Сомнений быть не могло - это война.
Вскоре поступило донесение о воздушном нападении на Брест. Почти одновременно М. С. Громадин получил официальное сообщение о вероломном нападении Германии на нашу страну и приказал принимать меры согласно мобилизационному плану.
А "особый" телефон продолжал звонить. Поступило донесение о бомбардировке Вильнюса...
В 4 часа 40 минут утра был отдан приказ о приведении всей системы противовоздушной обороны Москвы в боевую готовность и приняты меры для вызова в части приписного состава.
Глава 2.
Боевой приказ отдан
Части готовы к бою. Налет? Нет, учебная тревога. Новые формирования. Выполняем директивы Ставки. Противник ведет разведку. Первые победы. Бомбы падают на ложные объекты. Сталин принимает у нас экзамен.

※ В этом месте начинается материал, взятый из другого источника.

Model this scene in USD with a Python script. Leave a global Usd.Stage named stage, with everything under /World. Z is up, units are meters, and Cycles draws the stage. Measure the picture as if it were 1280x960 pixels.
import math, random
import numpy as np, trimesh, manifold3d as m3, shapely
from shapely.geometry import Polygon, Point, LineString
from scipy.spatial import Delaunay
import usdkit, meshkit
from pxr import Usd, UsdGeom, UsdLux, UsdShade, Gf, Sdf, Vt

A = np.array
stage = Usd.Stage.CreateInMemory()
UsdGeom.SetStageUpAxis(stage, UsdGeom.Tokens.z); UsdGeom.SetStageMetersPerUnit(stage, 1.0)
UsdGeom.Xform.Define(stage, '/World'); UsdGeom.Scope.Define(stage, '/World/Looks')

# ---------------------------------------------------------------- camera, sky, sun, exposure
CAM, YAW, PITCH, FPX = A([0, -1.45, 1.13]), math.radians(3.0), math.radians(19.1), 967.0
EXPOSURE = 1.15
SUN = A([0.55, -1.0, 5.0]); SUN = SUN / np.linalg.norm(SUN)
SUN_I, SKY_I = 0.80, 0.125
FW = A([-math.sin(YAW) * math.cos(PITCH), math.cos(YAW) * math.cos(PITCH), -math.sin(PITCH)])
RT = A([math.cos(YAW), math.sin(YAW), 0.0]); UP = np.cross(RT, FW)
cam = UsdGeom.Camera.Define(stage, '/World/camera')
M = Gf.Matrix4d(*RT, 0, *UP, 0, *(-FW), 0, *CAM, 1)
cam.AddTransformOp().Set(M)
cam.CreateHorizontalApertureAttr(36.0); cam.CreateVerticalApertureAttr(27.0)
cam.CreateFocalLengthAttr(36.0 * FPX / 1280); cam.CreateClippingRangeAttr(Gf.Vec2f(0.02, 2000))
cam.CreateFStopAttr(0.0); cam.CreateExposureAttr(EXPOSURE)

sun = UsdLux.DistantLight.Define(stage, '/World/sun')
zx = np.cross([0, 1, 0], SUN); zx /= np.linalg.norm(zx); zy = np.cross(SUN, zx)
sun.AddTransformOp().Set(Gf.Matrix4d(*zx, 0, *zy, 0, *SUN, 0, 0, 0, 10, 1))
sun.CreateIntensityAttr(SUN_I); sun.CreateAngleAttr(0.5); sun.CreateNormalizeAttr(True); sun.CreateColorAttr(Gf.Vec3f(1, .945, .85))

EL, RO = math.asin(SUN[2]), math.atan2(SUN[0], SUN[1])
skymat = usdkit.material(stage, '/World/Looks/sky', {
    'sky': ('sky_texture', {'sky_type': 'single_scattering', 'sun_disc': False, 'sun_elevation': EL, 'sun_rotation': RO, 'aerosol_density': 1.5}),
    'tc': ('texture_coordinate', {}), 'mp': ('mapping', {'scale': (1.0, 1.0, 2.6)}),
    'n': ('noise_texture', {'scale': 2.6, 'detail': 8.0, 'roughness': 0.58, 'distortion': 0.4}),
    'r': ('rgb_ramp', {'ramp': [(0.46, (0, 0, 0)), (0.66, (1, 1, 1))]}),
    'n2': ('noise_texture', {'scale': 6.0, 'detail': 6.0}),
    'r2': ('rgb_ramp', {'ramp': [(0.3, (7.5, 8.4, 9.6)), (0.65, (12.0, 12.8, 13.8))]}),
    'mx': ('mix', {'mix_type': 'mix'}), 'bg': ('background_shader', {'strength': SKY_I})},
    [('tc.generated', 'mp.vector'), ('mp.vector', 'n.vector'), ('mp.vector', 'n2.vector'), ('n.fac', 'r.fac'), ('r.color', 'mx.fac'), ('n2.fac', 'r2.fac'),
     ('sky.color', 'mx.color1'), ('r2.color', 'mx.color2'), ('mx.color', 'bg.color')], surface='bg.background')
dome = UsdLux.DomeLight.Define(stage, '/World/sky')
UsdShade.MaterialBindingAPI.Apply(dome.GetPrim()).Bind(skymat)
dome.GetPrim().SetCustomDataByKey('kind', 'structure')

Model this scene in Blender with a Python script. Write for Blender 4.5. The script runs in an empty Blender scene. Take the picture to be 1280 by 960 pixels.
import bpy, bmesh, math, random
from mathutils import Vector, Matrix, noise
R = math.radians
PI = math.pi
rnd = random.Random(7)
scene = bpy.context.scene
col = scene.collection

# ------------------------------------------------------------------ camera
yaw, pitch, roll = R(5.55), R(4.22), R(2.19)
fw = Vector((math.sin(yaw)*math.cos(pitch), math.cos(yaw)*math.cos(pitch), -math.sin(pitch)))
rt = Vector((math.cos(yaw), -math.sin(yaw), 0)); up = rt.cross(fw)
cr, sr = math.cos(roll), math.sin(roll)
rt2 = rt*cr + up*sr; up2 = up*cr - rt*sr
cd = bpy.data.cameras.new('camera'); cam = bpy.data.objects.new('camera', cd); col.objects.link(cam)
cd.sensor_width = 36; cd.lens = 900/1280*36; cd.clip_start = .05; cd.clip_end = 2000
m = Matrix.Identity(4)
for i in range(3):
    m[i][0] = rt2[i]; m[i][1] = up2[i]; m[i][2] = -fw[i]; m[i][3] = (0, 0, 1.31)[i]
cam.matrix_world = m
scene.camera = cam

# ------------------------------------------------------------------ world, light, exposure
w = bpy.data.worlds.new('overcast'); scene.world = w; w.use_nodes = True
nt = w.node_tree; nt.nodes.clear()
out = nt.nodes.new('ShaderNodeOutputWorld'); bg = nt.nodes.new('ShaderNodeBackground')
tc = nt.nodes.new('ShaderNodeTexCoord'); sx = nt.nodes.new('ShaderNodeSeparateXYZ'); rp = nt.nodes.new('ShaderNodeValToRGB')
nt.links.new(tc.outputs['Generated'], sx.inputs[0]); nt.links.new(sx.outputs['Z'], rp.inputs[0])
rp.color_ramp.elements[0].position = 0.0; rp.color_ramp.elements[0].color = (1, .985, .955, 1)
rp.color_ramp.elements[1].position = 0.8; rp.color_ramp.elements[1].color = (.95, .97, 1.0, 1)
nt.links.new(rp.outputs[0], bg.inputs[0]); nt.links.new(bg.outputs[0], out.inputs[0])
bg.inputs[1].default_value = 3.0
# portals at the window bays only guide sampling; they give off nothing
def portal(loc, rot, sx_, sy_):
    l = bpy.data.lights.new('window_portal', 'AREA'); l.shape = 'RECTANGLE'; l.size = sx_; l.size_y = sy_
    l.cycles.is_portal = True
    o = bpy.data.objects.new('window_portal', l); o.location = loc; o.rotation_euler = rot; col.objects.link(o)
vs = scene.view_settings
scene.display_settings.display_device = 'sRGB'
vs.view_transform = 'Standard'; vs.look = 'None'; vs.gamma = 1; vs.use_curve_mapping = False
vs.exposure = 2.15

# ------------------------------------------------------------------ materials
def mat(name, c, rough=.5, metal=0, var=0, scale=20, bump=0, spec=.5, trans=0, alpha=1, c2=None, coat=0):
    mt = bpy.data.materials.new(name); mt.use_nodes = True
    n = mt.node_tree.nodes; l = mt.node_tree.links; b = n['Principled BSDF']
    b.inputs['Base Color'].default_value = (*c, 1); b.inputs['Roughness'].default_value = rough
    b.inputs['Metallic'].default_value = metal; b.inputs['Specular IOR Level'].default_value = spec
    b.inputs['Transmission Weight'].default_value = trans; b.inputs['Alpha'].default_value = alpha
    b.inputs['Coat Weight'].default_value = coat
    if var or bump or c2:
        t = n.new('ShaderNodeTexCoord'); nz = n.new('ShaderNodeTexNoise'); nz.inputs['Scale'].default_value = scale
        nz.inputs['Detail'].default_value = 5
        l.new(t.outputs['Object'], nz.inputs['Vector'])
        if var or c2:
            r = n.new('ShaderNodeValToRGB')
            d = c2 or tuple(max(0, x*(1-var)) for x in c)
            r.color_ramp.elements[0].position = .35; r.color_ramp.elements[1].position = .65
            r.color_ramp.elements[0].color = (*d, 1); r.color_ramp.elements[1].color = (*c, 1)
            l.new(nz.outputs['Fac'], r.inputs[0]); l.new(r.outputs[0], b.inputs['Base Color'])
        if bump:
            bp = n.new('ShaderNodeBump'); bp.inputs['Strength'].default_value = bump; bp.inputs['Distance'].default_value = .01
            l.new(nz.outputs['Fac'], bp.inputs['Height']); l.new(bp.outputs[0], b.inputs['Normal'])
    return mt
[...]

Как только был подписан приказ, в войсках началась напряженная работа по выполнению мобилизационного плана. К тому времени зенитные батареи, прожекторные и пулеметные роты, прибывшие из лагеря, уже заняли огневые позиции, другие подразделения находились в пути, третьи еще ожидали своей очереди. Нужно было ускорить развертывание корпуса. Для этого предстояло скрупулезно уточнить наличие транспортных средств, по мере надобности перераспределять их между частями, организовывать наиболее рациональное использование автомашин и тракторов. Заняться этим я поручил свободным от дежурства работникам штаба. Самое деятельное участие во всех мероприятиях приняли и работники отдела политической пропаганды корпуса под руководством Н. Ф. Гритчина.
Сейчас, восстанавливая в памяти события первых дней войны, перелистывая документы, удивляюсь: "Поразительно, как мы успевали со всем справляться? Ведь в штабе и отделе политической пропаганды корпуса было в то время всего около 80 человек".
После выступления по радио Народного комиссара иностранных дел В. М. Молотова в стране повсеместно прошли короткие митинги. Народ выражал свою непреклонную решимость грудью встать на защиту Родины, дать достойный отпор врагу.
То обстоятельство, что в первых агрессивных актах гитлеровцев против нашей страны участвовали большие силы авиации, заставило нас особенно остро осознать свою роль в обороне государства.